なぜパーマで褪色するのか?
ヘアカラーの発色の仕組みとパーマの1剤の還元作用が関係しています。ヘアカラーは、1剤に含まれる酸化染料と2剤に含まれ「酸化作用」をもつ過酸化水素が反応し、酸化重合することで発色しています。
しかし、パーマの1剤には酸化作用の反対の「還元作用」があります。そのため、毛髪内部で酸化重合している染料の結合をパーマの1剤の還元作用で切ってしまうことで、染料の粒子が小さくなり消色し、溶出していきます。
また、パーマ施術中は1剤に配合されているアルカリの影響で、毛髪が膨潤し、キューティクルが開いた状態となっており、染料が溶出しやすくなっています。
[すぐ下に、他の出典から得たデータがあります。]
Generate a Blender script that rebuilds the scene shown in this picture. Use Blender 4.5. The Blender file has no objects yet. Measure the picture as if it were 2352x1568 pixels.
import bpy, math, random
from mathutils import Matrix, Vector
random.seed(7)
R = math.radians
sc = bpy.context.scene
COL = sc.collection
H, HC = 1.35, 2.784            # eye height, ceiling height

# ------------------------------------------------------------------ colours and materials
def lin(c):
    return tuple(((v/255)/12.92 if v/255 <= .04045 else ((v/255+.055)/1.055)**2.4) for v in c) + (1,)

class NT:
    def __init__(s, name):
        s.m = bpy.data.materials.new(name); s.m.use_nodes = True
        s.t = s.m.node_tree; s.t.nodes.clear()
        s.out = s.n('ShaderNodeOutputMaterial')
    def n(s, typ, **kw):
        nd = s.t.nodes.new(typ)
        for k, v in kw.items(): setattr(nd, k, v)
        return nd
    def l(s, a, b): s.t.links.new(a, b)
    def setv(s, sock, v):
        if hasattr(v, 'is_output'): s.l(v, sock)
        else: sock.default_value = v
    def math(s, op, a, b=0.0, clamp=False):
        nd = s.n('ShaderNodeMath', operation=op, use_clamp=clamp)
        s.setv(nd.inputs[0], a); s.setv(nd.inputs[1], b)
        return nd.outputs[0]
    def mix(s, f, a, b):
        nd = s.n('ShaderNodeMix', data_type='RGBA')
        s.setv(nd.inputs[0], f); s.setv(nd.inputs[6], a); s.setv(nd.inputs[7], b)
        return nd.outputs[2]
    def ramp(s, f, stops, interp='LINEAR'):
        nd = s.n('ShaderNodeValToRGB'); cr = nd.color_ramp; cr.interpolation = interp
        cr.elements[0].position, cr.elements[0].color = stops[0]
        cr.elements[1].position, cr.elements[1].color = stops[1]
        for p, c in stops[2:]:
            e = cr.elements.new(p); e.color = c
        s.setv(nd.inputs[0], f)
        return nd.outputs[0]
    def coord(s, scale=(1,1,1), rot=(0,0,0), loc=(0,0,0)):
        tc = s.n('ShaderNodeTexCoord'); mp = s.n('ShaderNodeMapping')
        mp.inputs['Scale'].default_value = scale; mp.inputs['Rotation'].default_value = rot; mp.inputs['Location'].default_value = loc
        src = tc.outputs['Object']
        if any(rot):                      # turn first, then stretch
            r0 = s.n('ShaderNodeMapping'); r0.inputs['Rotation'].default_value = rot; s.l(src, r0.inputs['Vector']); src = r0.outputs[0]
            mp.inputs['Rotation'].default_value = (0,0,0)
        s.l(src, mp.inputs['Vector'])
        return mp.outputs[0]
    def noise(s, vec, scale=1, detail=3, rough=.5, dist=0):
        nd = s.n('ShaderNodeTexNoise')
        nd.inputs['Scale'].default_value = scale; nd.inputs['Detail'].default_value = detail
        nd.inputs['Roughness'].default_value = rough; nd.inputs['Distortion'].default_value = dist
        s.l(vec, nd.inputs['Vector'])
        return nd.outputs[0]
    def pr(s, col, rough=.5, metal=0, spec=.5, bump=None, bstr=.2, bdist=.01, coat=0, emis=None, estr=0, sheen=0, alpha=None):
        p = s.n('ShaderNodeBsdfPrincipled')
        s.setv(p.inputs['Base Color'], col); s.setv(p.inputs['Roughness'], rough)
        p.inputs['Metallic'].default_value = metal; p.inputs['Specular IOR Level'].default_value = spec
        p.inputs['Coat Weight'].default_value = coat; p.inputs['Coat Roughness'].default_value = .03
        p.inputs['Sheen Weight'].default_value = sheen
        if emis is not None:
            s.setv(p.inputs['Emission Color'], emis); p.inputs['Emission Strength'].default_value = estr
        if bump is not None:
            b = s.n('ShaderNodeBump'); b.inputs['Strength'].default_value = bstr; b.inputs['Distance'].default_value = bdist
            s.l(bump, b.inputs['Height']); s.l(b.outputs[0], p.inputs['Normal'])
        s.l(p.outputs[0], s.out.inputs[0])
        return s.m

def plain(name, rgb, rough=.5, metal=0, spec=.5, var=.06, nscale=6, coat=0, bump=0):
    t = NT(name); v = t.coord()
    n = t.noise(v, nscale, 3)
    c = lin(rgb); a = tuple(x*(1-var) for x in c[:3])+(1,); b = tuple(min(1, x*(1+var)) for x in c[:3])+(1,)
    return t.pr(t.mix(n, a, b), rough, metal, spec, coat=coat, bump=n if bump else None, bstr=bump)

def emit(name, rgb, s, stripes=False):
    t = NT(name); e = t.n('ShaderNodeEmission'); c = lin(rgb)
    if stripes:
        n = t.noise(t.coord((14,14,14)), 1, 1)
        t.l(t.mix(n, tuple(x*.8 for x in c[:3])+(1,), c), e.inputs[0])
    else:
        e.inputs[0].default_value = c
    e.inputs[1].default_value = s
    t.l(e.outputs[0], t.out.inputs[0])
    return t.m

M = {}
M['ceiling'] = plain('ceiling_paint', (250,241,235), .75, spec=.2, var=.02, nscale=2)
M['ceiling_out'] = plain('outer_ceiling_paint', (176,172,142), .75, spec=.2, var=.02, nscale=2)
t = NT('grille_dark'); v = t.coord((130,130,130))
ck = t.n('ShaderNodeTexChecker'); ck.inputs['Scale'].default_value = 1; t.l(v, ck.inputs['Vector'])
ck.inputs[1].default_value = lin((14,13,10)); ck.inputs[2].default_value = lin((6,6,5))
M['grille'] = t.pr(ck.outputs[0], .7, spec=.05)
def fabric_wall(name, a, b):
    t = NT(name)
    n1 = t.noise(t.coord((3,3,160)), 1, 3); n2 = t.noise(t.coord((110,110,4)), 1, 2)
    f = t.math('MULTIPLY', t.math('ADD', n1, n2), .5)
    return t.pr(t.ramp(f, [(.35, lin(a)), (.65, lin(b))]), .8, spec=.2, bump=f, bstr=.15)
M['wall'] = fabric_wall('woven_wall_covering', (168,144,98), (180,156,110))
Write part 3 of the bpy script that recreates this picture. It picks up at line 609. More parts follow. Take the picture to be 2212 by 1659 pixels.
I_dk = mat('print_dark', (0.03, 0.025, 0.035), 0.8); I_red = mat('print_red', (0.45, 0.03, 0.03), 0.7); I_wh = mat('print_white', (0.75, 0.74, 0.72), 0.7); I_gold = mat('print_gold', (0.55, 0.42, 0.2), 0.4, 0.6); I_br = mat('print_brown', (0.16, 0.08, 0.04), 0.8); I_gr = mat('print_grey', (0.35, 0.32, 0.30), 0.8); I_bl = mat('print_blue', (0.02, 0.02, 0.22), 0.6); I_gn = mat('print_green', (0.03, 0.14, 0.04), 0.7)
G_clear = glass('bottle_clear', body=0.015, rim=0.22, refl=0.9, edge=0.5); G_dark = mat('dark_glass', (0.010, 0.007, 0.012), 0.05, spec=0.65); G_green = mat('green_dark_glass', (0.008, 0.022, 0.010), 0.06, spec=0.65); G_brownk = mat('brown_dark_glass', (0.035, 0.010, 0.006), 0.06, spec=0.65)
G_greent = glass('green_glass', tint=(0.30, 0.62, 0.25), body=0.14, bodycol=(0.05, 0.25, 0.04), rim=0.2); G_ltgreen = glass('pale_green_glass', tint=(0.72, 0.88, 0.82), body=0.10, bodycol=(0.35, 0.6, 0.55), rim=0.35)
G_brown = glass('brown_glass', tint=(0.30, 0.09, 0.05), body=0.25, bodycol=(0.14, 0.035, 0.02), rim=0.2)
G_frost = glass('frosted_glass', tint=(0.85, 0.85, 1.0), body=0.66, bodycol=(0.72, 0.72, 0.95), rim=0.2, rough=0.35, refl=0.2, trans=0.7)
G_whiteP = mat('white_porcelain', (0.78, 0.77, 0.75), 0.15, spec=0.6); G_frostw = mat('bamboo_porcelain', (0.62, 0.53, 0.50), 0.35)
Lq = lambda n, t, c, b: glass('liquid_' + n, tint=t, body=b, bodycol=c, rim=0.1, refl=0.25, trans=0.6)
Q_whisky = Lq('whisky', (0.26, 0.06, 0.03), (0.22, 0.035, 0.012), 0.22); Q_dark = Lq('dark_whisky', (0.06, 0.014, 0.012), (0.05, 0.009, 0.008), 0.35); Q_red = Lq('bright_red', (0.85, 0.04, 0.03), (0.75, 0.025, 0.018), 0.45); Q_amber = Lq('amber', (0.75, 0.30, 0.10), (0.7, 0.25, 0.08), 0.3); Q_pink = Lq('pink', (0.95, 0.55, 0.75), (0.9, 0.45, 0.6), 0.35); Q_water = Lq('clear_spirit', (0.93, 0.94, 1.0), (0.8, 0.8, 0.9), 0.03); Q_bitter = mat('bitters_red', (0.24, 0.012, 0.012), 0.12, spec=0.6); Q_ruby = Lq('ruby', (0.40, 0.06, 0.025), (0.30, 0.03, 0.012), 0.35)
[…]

このようにパーマの1剤によって結合を切られた染料の粒子が毛髪内部から溶出してしまうため、ヘアカラーが褪色してしまいます。
パーマ剤で褪色しやすい色味は?
ヘアカラー剤に配合されている酸化染料は、(1)直接染料、(2)中間体、(3)カプラーの3つのタイプに分類され、それらを組み合わせて色味がつくられています。パーマによる褪色は、染料の酸化重合したときの大きさと毛髪への浸透性が大きく影響しています。
※特にアッシュ系、マット系や一部の赤系は、中間体とカプラーで結合している数が少ない状態で発色しているため、パーマの1剤の還元作用で壊されやすく、褪色しやすい色調です。
パーマ剤による褪色を防ぐためには
パーマによる褪色を抑えるためには、1剤・2剤の選定、施術方法がポイントとなります。褪色は還元剤やアルカリ剤の種類にも大きく関係します。シス系のパーマ剤よりもチオ系のパーマ剤のほうが褪色が大きい傾向があります。アルカリ剤はアンモニアよりもモノエタノールアミンの方が褪色が大きい傾向があります。また、1剤のpHは高くなる方が褪色・変色が少ない傾向にあります。これはヘアカラー剤のpH(アルカリカラー pH9.5以上)に近くなるほど、発色が安定するためと考えられています。
2剤の選定について
2剤においては、臭素酸系よりも過酸化水素系のほうが褪色は少ない傾向にあります。ヘアカラーの2剤には、過酸化水素が使用されており、臭素酸は使用されていません。穏やかな酸化力の臭素酸では、パーマ1剤で還元されて切れてしまった染料を再度、酸化重合させて発色させることができないからです。一方、強い酸化力を持つ過酸化水素は、還元されてしまった染料を再び発色させることができます。 このように、同じ1剤を使用しても、2剤の選定によって褪色の度合いに大きな差が出ます。
施術方法について
薬剤選定だけでなく、施術方法もヘアカラーの褪色に影響します。 褪色を抑えるための施術上のポイントを確認しましょう。
(1) つけ巻きの場合、できるだけ早くワインディングする。(時間差によるムラをなくす)
(2) 必要以上に長い時間、髪を薬剤に浸さない。(オーバータイムをしない)
(3) 1剤の薬剤が流れ落ちないように塗布量を調整する。
(4) 2剤をムラなく塗布する。
特に2剤塗布の際には注意が必要です。 髪がロッドに巻かれている状態では、毛先が内部に重なっているため2剤の浸透に差が出て、薬剤が均一に作用していないということが起きます。 特に、過酸化水素系を使用すると、薬剤が作用した部分は色が戻りますが、薬剤の作用が弱い部分では色が褪色したままとなり、塗布ムラがそのまま色ムラになってしまいます。
酸化染料が発色されていないということは、S-S結合も元に戻っていないということです。そのため褪色ならびにダメージを抑えるためには、ロッドアウト後のすすぎの前に、再度2剤を塗布することが必要です。ぜひ、実践してみてください。
※パーマで褪色してしまった髪に、トナーで失った色味を補給するメニューもあります。髪のダメージ、ウェーブのダレを抑えるためにpHがより低い弱酸性のヘアカラーを使用することをおすすめします。